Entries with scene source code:
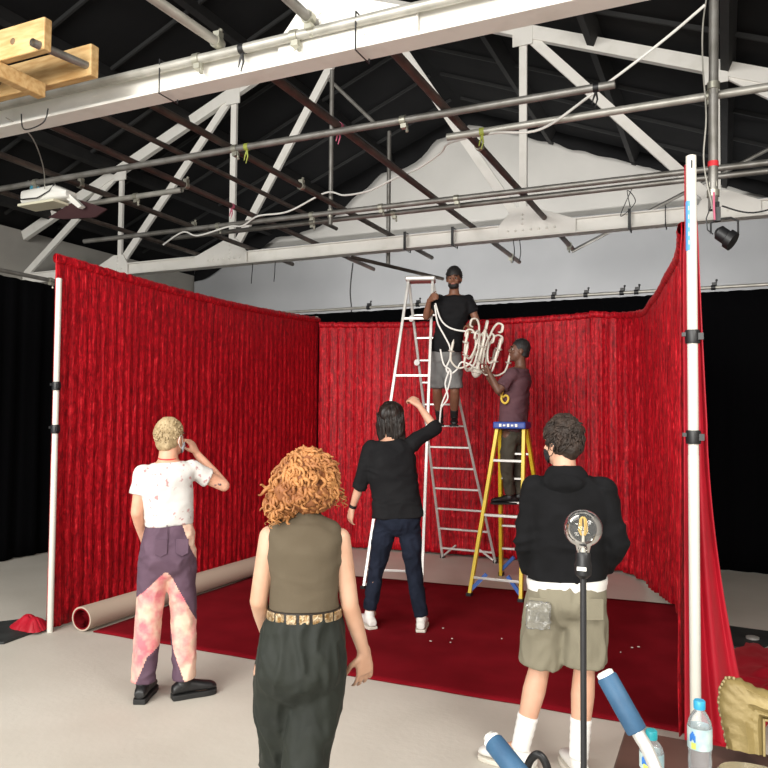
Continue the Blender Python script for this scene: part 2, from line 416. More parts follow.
# on the near truss chord
pipe((-5.6, 3.965, 4.180), (0.6, 3.965, 4.180), m_galvl, 'grey tube lying along the top of the near truss chord', .031, [(.38, -1), (.505, -1)], wraps=[(.44, m_blackp)])
pipe((-3.12, 2.3, 4.245), (-3.05, 3.98, 4.245), m_galvl, 'pale tube resting on the near truss, left of the gusset', .032, [(.97, 1)])
pipe((-2.36, 3.0, 4.25), (-2.34, 4.0, 4.25), m_galv, 'stubby tube end clamped over the near truss gusset', .032, [(.92, -1)])

# cable ties around truss chord
for i, (x, y) in enumerate(((-3.55, 3.96), (-2.02, 3.96), (-3.22, 9.15), (-3.9, 9.15), (-1.0, 9.15), (-.6, 9.15))):
    mb = MB(); w2 = .055 if i > 1 and i != 5 else .012
    mb.tube([(0, -.02, 0.0), (0, -.02, .24), (0, .17, .24), (0, .17, 0.0)], .006 if w2 < .02 else .008, 6, closed=True)
    if w2 > .02: mb.box((0, -.03, .12), (.035 if i < 5 else .07, .012, .25))
    o = obj('strap', mb, m_blackp)
    o.location = (x, y, 3.99)
    tag(o, ['thin black strap round the near truss chord, left one', 'thin black strap round the near truss chord at the top centre of the picture',
            'black strap on the far truss chord straight above the tall ladder', 'black strap on the far truss chord left of the tall ladder top',
            'small black strap on the far truss chord beside the yellow ladder man', 'wide black band on the far truss chord left of the right pole'][i], 'strap')

# timbers resting by near truss
def timber(c, d, label, knot=None):
    t = thing('timber', label, 'timber', c)
    obj('plank', MB().box((0,0,0), d), m_timber, t, smooth=False, bevel=.008)
    if knot: obj('knot', MB().ell(knot, (.022, .006, .022)), m_knot, t)
    return t
timber((-4.72, 3.24, 4.13), (1.8, .06, .205), 'upper pine plank with a round knot at the top left corner', (.62, -.03, .0))
timber((-4.6, 3.62, 4.13), (1.56, .07, .215), 'lower pine plank resting against the near truss chord', (-.1, -.035, .0))
o = timber((-4.24, 3.2, 3.97), (.075, 0.72, .10), 'short pine block running under the two planks')
pipe((-3.86, 3.16, 4.05), (-3.86, 3.66, 4.10), m_galv, 'short grey tube joining the two pine planks', .026)

# cables overhead
def cable(pts, r, m, label, name='cable', cat='cable', sub=8):
    c = V(pts[0]); o = obj(name, MB().tube([p-c for p in smoothpath(pts, sub)], r, 8), m); o.location = c
    return tag(o, label, cat)
cable([(-.1, 5.8, 4.79), (-.33, 5.83, 4.64), (-.60, 5.85, 4.475), (-.94, 5.9, 4.30), (-1.34, 5.92, 4.10), (-1.75, 5.97, 4.15), (-2.36, 6.6, 4.37), (-2.53, 6.8, 4.36), (-2.85, 7.0, 4.31), (-3.2, 7.2, 4.31), (-3.6, 7.4, 4.28), (-4.02, 7.6, 4.33), (-4.31, 7.66, 4.41), (-4.83, 7.66, 4.24), (-5.27, 7.66, 4.23), (-5.5, 7.66, 4.13), (-5.72, 7.66, 4.14), (-6.2, 7.66, 4.07), (-6.45, 7.66, 4.14), (-6.78, 7.66, 4.0)],
      .011, m_wire, 'white cable sagging across the ceiling tubes from the top right')
cable([(-5.07, 3.93, 4.06), (-5.12, 4.2, 4.02), (-5.68, 4.8, 4.03), (-6.38, 5.42, 4.08)], .005, m_galvl, 'thin wire running from the near truss down to the white work light')
cable([(-4.9, 3.93, 4.06), (-4.85, 3.92, 3.93), (-4.65, 3.92, 3.95), (-4.6, 3.92, 4.05)], .005, m_blackp, 'black looped wire under the pine block')
cable([(-.07, 5.87, 5.0), (-.115, 5.88, 4.7), (-.12, 5.88, 4.4), (-.10, 5.88, 4.0), (-.12, 5.88, 3.7), (-.10, 5.88, 3.5), (-.05, 5.86, 3.25)], .006, m_galvl, 'grey cable tied down the hanging upright tube')
cable([(-.0, 5.76, 3.28), (.2, 5.8, 3.22), (.5, 5.8, 3.26), (.9, 5.8, 3.2)], .006, m_blackp, 'thin black cable leaving the hanging lamp to the right')
cable([(-4.98, 9.7, 4.0), (-5.02, 9.7, 3.6), (-5.0, 9.7, 3.2), (-5.0, 9.4, 2.9)], .010, m_blackp, 'black cord hanging down behind the corner of the red drapes')
for i, x in enumerate((-2.42, -2.34, -6.4, -6.0)):
    cable([(x, 9.18, 4.0), (x+.03, 9.12, 3.82), (x+.0, 9.15, 3.7)], .006, m_blackp,
          ['black wire end hanging from the far truss, left of a pair over the ladder man', 'black wire end hanging from the far truss, right of a pair over the ladder man',
           'black wire end under the far truss above the left drape, left one', 'black wire end under the far truss above the left drape, right one'][i], 'wire')
cable([(-.99, 9.12, 4.25), (-1.02, 9.1, 4.45), (-.93, 9.1, 4.3), (-1.1, 9.1, 4.15), (-.95, 9.1, 4.5)], .005, m_blackp, 'springy black wire sticking up from the far truss near the right pole', 'wire')

# white work light
t = thing('work_light', 'white boxy work light hanging under the ceiling tubes at left', 'light', (-6.48, 5.55, 4.02))
t.scale = (.80, .9, .95)
mb = MB(); mb.loft([((-.40, 0, .02), (0, .08, 0), (0, 0, .05)), ((-.34, 0, .02), (0, .13, 0), (0, 0, .085)), ((.22, 0, .03), (0, .13, 0), (0, 0, .085)), ((.42, 0, .0), (0, .08, 0), (0, 0, .04))], 20, ex=4)
obj('housing', mb, m_white, t, bevel=.004)
mb = MB(); mb.box((-.04, -.02, -.075), (.66, .26, .03)); obj('lens', mb, mat('cream diffuser', (.75, .72, .55), .4), t, smooth=False, bevel=.008)
mb = MB(); mb.tube([(-.42, -.1, .03), (-.3, -.15, -.02), (0, -.15, -.03), (.2, -.14, .03), (.25, -.1, .12)], .007, 6); obj('cord', mb, m_blackp, t)
mb = MB(); mb.box((-.16, -.03, .115), (.16, .1, .05), Euler((0, .2, 0)).to_matrix()); obj('blue_clip', mb, mat('teal plastic', (.05, .25, .35), .5), t, smooth=False, bevel=.01)
mb = MB(); mb.tube([(-.3, 0, .08), (-.3, -.06, .22)], .009, 6); mb.tube([(.15, 0, .08), (.15, -.06, .22)], .009, 6); obj('hook', mb, m_zinc, t)
mb = MB(); mb.prism([(.2, 0, .05), (.34, 0, .06), (.62, .02, -.14), (.56, .02, -.16)], (0,1,0), .06); obj('bracket', mb, m_white, t, smooth=False)
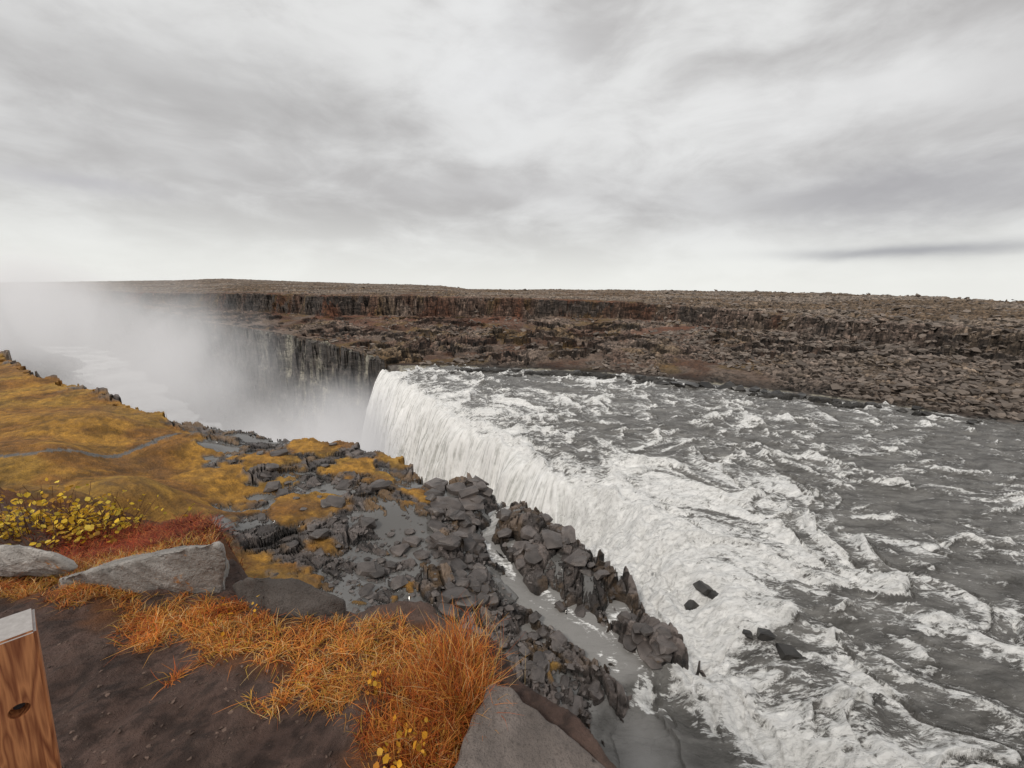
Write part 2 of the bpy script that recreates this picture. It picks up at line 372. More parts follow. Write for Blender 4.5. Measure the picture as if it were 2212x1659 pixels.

THE TASK -> Retype all of the entries exactly as written, leaving out any images.

SOLUTION ->
Continue the Blender Python script for this scene: part 2, from line 416. More parts follow.
# on the near truss chord
pipe((-5.6, 3.965, 4.180), (0.6, 3.965, 4.180), m_galvl, 'grey tube lying along the top of the near truss chord', .031, [(.38, -1), (.505, -1)], wraps=[(.44, m_blackp)])
pipe((-3.12, 2.3, 4.245), (-3.05, 3.98, 4.245), m_galvl, 'pale tube resting on the near truss, left of the gusset', .032, [(.97, 1)])
pipe((-2.36, 3.0, 4.25), (-2.34, 4.0, 4.25), m_galv, 'stubby tube end clamped over the near truss gusset', .032, [(.92, -1)])

# cable ties around truss chord
for i, (x, y) in enumerate(((-3.55, 3.96), (-2.02, 3.96), (-3.22, 9.15), (-3.9, 9.15), (-1.0, 9.15), (-.6, 9.15))):
    mb = MB(); w2 = .055 if i > 1 and i != 5 else .012
    mb.tube([(0, -.02, 0.0), (0, -.02, .24), (0, .17, .24), (0, .17, 0.0)], .006 if w2 < .02 else .008, 6, closed=True)
    if w2 > .02: mb.box((0, -.03, .12), (.035 if i < 5 else .07, .012, .25))
    o = obj('strap', mb, m_blackp)
    o.location = (x, y, 3.99)
    tag(o, ['thin black strap round the near truss chord, left one', 'thin black strap round the near truss chord at the top centre of the picture',
            'black strap on the far truss chord straight above the tall ladder', 'black strap on the far truss chord left of the tall ladder top',
            'small black strap on the far truss chord beside the yellow ladder man', 'wide black band on the far truss chord left of the right pole'][i], 'strap')

# timbers resting by near truss
def timber(c, d, label, knot=None):
    t = thing('timber', label, 'timber', c)
    obj('plank', MB().box((0,0,0), d), m_timber, t, smooth=False, bevel=.008)
    if knot: obj('knot', MB().ell(knot, (.022, .006, .022)), m_knot, t)
    return t
timber((-4.72, 3.24, 4.13), (1.8, .06, .205), 'upper pine plank with a round knot at the top left corner', (.62, -.03, .0))
timber((-4.6, 3.62, 4.13), (1.56, .07, .215), 'lower pine plank resting against the near truss chord', (-.1, -.035, .0))
o = timber((-4.24, 3.2, 3.97), (.075, 0.72, .10), 'short pine block running under the two planks')
pipe((-3.86, 3.16, 4.05), (-3.86, 3.66, 4.10), m_galv, 'short grey tube joining the two pine planks', .026)

# cables overhead
def cable(pts, r, m, label, name='cable', cat='cable', sub=8):
    c = V(pts[0]); o = obj(name, MB().tube([p-c for p in smoothpath(pts, sub)], r, 8), m); o.location = c
    return tag(o, label, cat)
cable([(-.1, 5.8, 4.79), (-.33, 5.83, 4.64), (-.60, 5.85, 4.475), (-.94, 5.9, 4.30), (-1.34, 5.92, 4.10), (-1.75, 5.97, 4.15), (-2.36, 6.6, 4.37), (-2.53, 6.8, 4.36), (-2.85, 7.0, 4.31), (-3.2, 7.2, 4.31), (-3.6, 7.4, 4.28), (-4.02, 7.6, 4.33), (-4.31, 7.66, 4.41), (-4.83, 7.66, 4.24), (-5.27, 7.66, 4.23), (-5.5, 7.66, 4.13), (-5.72, 7.66, 4.14), (-6.2, 7.66, 4.07), (-6.45, 7.66, 4.14), (-6.78, 7.66, 4.0)],
      .011, m_wire, 'white cable sagging across the ceiling tubes from the top right')
cable([(-5.07, 3.93, 4.06), (-5.12, 4.2, 4.02), (-5.68, 4.8, 4.03), (-6.38, 5.42, 4.08)], .005, m_galvl, 'thin wire running from the near truss down to the white work light')
cable([(-4.9, 3.93, 4.06), (-4.85, 3.92, 3.93), (-4.65, 3.92, 3.95), (-4.6, 3.92, 4.05)], .005, m_blackp, 'black looped wire under the pine block')
cable([(-.07, 5.87, 5.0), (-.115, 5.88, 4.7), (-.12, 5.88, 4.4), (-.10, 5.88, 4.0), (-.12, 5.88, 3.7), (-.10, 5.88, 3.5), (-.05, 5.86, 3.25)], .006, m_galvl, 'grey cable tied down the hanging upright tube')
cable([(-.0, 5.76, 3.28), (.2, 5.8, 3.22), (.5, 5.8, 3.26), (.9, 5.8, 3.2)], .006, m_blackp, 'thin black cable leaving the hanging lamp to the right')
cable([(-4.98, 9.7, 4.0), (-5.02, 9.7, 3.6), (-5.0, 9.7, 3.2), (-5.0, 9.4, 2.9)], .010, m_blackp, 'black cord hanging down behind the corner of the red drapes')
for i, x in enumerate((-2.42, -2.34, -6.4, -6.0)):
    cable([(x, 9.18, 4.0), (x+.03, 9.12, 3.82), (x+.0, 9.15, 3.7)], .006, m_blackp,
          ['black wire end hanging from the far truss, left of a pair over the ladder man', 'black wire end hanging from the far truss, right of a pair over the ladder man',
           'black wire end under the far truss above the left drape, left one', 'black wire end under the far truss above the left drape, right one'][i], 'wire')
cable([(-.99, 9.12, 4.25), (-1.02, 9.1, 4.45), (-.93, 9.1, 4.3), (-1.1, 9.1, 4.15), (-.95, 9.1, 4.5)], .005, m_blackp, 'springy black wire sticking up from the far truss near the right pole', 'wire')

# white work light
t = thing('work_light', 'white boxy work light hanging under the ceiling tubes at left', 'light', (-6.48, 5.55, 4.02))
t.scale = (.80, .9, .95)
mb = MB(); mb.loft([((-.40, 0, .02), (0, .08, 0), (0, 0, .05)), ((-.34, 0, .02), (0, .13, 0), (0, 0, .085)), ((.22, 0, .03), (0, .13, 0), (0, 0, .085)), ((.42, 0, .0), (0, .08, 0), (0, 0, .04))], 20, ex=4)
obj('housing', mb, m_white, t, bevel=.004)
mb = MB(); mb.box((-.04, -.02, -.075), (.66, .26, .03)); obj('lens', mb, mat('cream diffuser', (.75, .72, .55), .4), t, smooth=False, bevel=.008)
mb = MB(); mb.tube([(-.42, -.1, .03), (-.3, -.15, -.02), (0, -.15, -.03), (.2, -.14, .03), (.25, -.1, .12)], .007, 6); obj('cord', mb, m_blackp, t)
mb = MB(); mb.box((-.16, -.03, .115), (.16, .1, .05), Euler((0, .2, 0)).to_matrix()); obj('blue_clip', mb, mat('teal plastic', (.05, .25, .35), .5), t, smooth=False, bevel=.01)
mb = MB(); mb.tube([(-.3, 0, .08), (-.3, -.06, .22)], .009, 6); mb.tube([(.15, 0, .08), (.15, -.06, .22)], .009, 6); obj('hook', mb, m_zinc, t)
mb = MB(); mb.prism([(.2, 0, .05), (.34, 0, .06), (.62, .02, -.14), (.56, .02, -.16)], (0,1,0), .06); obj('bracket', mb, m_white, t, smooth=False)
Write part 2 of the bpy script that recreates this picture. It picks up at line 372. More parts follow. Write for Blender 4.5. Measure the picture as if it were 2212x1659 pixels.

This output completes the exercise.